CHARLOTTE, North Carolina (CNN) -

A young rising star. A keynote speech on the Democratic Party's biggest stage. Is it 2004 again?

San Antonio Mayor Julian Castro gave the most significant speech of his political career on Tuesday night when he became the first Latino to deliver the keynote address at the Democratic National Convention.

"My grandmother didn't live to see us begin our lives in public service. But she probably would've thought it extraordinary that just two generations after she arrived in San Antonio, one grandson would be the mayor and the other would be on his way -- the good people of San Antonio willing -- to the United States Congress," Castro said in his speech, referring to his twin brother, Joaquin.

"My family's story isn't special. What's special is the America that makes our story possible. "Ours is a nation like no other -- a place where great journeys can be made in a single generation ... no matter who you are or where you come from, the path is always forward."

Comparisons to the 2004 Barack Obama are inevitable. The then-Illinois state Sen. Obama gave the same address in Boston, launching him onto the fast track for the presidential nomination four years later.

Castro, 37, shrugs off the similarities and talk that he could eventually become the first Hispanic president.

"Oh, I would be lying if I said that's not flattering. Of course it's flattering to anybody," he said last week from San Antonio. "But the biggest mistake I can make in this situation is to believe the press, to believe the hype."

That humble response can be attributed to his modest upbringing.

Castro's grandmother immigrated to Texas from Mexico as an orphan at the age of six. She taught herself to read and write in Spanish, eventually finding work in San Antonio as a maid and a cook.

Castro's mother, Rosie Castro, learned a tough lesson at a young age while in school in San Antonio, where her teachers discouraged speaking Spanish.

"They would charge us a quarter if you were caught speaking Spanish, and incidentally that's how much lunch cost," Rosie Castro said. "We were put down so often that the message was clear -- Spanish was a bad language that shouldn't be spoken."

As a result, Julian Castro and his brother, Joaquin, grew up in a home where Spanish was rarely spoken. Neither speaks the language fluently.

"I understand Spanish better than I speak it," Julian Castro admits.

It was Rosie Castro who inspired Julian's political future. While in college she became president of the Young Democrats at Our Lady of the Lake University in San Antonio.
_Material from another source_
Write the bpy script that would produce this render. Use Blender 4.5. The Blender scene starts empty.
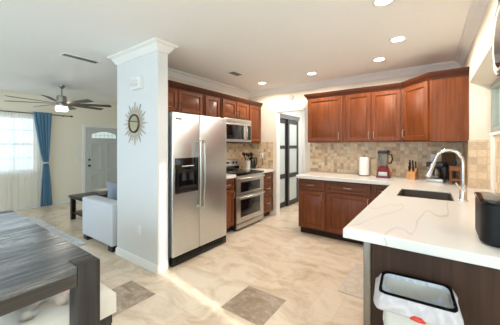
import bpy, bmesh, math, random
from mathutils import Vector, Matrix
random.seed(7)
S = bpy.context.scene
C = S.collection
PI = math.pi
# ------------------------------------------------------------------ camera, world, lights, exposure
CAM_F = 254.0
cd = bpy.data.cameras.new('camera'); cam = bpy.data.objects.new('camera', cd); C.objects.link(cam)
cd.sensor_fit = 'HORIZONTAL'; cd.sensor_width = 36.0
cd.lens = CAM_F / 500.0 * 36.0
cd.shift_x = 0.0; cd.shift_y = -(162.5 - 145.5) / 500.0
cd.clip_start = 0.02
cam.location = (0, 0, 1.37); cam.rotation_euler = (PI / 2, 0, math.radians(35.6))
S.camera = cam
w = bpy.data.worlds.new('sky'); S.world = w; w.use_nodes = True
bg = w.node_tree.nodes['Background']; bg.inputs[0].default_value = (0.66, 0.84, 1.0, 1); bg.inputs[1].default_value = 1.25

def light(name, kind, loc, energy, color, rot=(0, 0, 0), **kw):
    d = bpy.data.lights.new(name, kind); o = bpy.data.objects.new(name, d); C.objects.link(o)
    o.location = loc; o.rotation_euler = rot; d.energy = energy; d.color = color
    for k, v in kw.items(): setattr(d, k, v)
    return o
SUN_TAN = 0.90                                     # sun elevation about 42 degrees
sun = light('sun', 'SUN', (3, 0, 5), 2.4, (1.0, 0.95, 0.86), angle=math.radians(1.4))
sun.rotation_euler = Vector((-1, 0.128, -SUN_TAN)).to_track_quat('-Z', 'Y').to_euler()
light('daylight_dining_window', 'AREA', (-2.4, -2.72, 1.45), 68, (0.58, 0.80, 1.0), (math.radians(108), 0, 0), shape='RECTANGLE', size=5.0, size_y=2.1)
light('daylight_living_window', 'AREA', (-7.55, 0.7, 1.45), 14, (0.82, 0.92, 1.0), (0, -PI / 2, 0), shape='RECTANGLE', size=1.3, size_y=2.4)
light('added_right_fill', 'AREA', (1.95, -0.7, 1.5), 58, (0.74, 0.89, 1.0), (0, PI / 2, 0), shape='RECTANGLE', size=1.3, size_y=2.4)  # added unseen daylight to brighten the fridge front and stub wall
light('daylight_sink_window', 'AREA', (0.66, 2.5, 1.75), 4, (1.0, 0.97, 0.92), (0, PI / 2, 0), shape='RECTANGLE', size=0.5, size_y=1.9)
light('hall_fill_light', 'AREA', (-1.9, 5.2, 2.36), 14, (1.0, 0.97, 0.93), (0, 0, 0), shape='RECTANGLE', size=0.5, size_y=0.8)  # unseen light added to brighten the hall; no lamp modelled
S.view_settings.view_transform = 'Standard'; S.view_settings.look = 'None'
S.view_settings.gamma = 1.0; S.view_settings.use_curve_mapping = False
S.view_settings.exposure = 0.58
LAMP_W = 21.5
try:
    S.cycles.use_denoising = True; S.cycles.max_bounces = 10; S.cycles.diffuse_bounces = 6
    S.cycles.sample_clamp_indirect = 6.0
except Exception:
    pass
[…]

Out of college, she joined the Chicano movement, working with the "La Raza Unida Party" to fight for reforms beneficial to the Mexican-American community.

In 1971, Rosie ran for San Antonio City Council and lost the race. Along the way, though, she took her sons to various community and political events where they witnessed battles for voting rights and an end to discrimination on city services.

"I dragged them to every meeting, rally and voting booth," Rosie Castro said. "They helped me on different campaigns and handed out literature. I wanted them to realize it is your duty to be involved."

Now, less than two weeks shy of his 38th birthday, Julian Castro, a graduate of Stanford University and Harvard's Law School, is the youngest mayor of a Top 50 American city. At age 26, he was the youngest councilman ever elected in San Antonio. Joaquin Castro, who introduced his twin Tuesday night, is a politician in his own right -- currently running for the House of Representatives in a contest Democratic leaders expect him to win.

"Since they were young, I imagined they would do great things," Rosie Castro said of her sons.

A source familiar with Julian Castro's speech set the bar high for the San Antonio mayor, saying it was akin to Obama's career-making 2004 address.

Castro himself says he'll focus on his own story of achieving the American dream.

Who is the next Obama?

He drew a link for those working to write their own success story, addressing what he said in an interview was the "clear choice that voters have in this election, and why the policies that President Obama has put forth make more sense to creating opportunity, bringing the middle class back, and assuring prosperity in the future."

"We need to make a choice. It's a choice ... between a country where the middle class pays more, so that millionaires can pay less ... or a country where everybody pays their fair share. It's a choice between a nation that slashes funding for our schools and guts Pell grants ... or a nation that invests more in education. It's a choice between a politician who rewards companies that ship American jobs overseas ... or a leader who brings jobs back home," Castro said.

"This is the choice before us. And to me, to my generation, and for all the generations that will come after us, our choice is clear. Our choice is a man who's always chosen us. A man who already is our president -- Barack Obama."

The choice of Castro for the convention's keynote address is strategic in an election where the Latino vote will be key.